_Set problem:_ Draw out every line with the word "follow" from the listing below.

_Dataset:_
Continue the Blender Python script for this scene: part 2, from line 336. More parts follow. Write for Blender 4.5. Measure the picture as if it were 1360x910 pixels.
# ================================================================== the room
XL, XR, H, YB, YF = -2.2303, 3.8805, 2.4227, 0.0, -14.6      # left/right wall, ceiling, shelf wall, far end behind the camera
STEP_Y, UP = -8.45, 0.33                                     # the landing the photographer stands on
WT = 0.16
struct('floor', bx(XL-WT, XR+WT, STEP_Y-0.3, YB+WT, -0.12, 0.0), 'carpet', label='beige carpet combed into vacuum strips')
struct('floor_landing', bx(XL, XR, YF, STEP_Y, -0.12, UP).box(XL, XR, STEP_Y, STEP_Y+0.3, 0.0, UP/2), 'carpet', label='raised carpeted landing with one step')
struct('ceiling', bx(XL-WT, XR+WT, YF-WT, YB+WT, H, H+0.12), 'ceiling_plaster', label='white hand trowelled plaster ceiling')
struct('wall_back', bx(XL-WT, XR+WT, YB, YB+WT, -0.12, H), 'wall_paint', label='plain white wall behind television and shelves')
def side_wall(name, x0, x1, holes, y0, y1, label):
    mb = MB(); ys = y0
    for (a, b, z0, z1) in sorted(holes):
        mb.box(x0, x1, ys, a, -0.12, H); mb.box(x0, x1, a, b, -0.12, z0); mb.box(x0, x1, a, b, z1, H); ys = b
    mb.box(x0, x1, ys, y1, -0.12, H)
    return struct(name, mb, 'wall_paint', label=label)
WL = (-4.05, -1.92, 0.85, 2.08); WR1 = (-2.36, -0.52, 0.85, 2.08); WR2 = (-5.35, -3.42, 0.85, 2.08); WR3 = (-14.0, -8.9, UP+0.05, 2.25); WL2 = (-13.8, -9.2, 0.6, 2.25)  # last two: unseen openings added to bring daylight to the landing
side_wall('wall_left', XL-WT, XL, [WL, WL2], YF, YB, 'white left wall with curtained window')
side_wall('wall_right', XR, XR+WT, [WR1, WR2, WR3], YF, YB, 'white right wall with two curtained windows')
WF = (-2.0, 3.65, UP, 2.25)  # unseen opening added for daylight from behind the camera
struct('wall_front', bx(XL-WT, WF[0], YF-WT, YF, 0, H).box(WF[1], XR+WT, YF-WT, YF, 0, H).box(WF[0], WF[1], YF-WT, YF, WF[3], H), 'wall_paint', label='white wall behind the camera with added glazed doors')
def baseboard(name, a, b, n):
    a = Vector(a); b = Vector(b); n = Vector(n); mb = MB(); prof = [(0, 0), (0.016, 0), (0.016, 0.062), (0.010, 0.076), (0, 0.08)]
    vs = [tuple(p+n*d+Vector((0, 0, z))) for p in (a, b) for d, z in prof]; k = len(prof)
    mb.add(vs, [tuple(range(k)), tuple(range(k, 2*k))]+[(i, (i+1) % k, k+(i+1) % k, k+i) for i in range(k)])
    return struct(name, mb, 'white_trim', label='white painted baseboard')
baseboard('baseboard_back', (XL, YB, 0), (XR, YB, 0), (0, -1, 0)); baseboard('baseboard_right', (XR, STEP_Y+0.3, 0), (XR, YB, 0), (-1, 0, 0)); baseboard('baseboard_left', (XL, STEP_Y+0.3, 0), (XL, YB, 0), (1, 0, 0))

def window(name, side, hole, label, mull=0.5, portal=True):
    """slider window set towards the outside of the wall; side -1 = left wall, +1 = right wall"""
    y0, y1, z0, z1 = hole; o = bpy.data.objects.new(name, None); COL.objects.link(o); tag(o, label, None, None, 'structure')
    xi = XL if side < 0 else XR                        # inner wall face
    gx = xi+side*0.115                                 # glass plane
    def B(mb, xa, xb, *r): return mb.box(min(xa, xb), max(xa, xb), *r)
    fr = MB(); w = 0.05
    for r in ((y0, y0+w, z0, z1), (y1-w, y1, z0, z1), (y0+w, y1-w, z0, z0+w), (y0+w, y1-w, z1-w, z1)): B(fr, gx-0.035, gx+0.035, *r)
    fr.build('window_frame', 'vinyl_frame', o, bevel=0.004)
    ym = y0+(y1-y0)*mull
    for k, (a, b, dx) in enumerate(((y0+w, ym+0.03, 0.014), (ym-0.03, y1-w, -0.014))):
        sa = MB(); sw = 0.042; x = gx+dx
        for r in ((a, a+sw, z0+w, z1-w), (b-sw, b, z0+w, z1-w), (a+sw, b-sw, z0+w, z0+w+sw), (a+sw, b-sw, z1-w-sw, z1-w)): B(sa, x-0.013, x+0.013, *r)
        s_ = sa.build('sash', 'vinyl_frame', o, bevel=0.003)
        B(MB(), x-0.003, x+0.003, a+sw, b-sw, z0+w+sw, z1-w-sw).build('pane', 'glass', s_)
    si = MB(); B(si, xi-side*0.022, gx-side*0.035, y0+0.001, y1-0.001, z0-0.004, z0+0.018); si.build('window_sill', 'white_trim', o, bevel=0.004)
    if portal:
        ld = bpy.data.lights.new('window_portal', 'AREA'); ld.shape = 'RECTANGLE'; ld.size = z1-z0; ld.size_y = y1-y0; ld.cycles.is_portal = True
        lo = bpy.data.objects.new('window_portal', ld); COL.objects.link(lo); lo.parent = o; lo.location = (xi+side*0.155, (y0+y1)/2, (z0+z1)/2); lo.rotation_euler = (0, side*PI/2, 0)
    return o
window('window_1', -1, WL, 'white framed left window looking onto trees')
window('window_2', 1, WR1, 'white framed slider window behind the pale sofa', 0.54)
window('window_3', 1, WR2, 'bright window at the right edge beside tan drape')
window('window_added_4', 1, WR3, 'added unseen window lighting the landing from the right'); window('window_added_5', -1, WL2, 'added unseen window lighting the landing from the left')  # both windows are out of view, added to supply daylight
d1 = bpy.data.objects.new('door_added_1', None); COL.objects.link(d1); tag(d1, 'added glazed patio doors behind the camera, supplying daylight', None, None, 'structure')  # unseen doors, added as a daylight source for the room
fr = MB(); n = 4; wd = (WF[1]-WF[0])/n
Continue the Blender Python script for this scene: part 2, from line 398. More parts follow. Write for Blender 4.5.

_Solution to this problem:_
Continue the Blender Python script for this scene: part 2, from line 336. More parts follow. Write for Blender 4.5. Measure the picture as if it were 1360x910 pixels.
Continue the Blender Python script for this scene: part 2, from line 398. More parts follow. Write for Blender 4.5.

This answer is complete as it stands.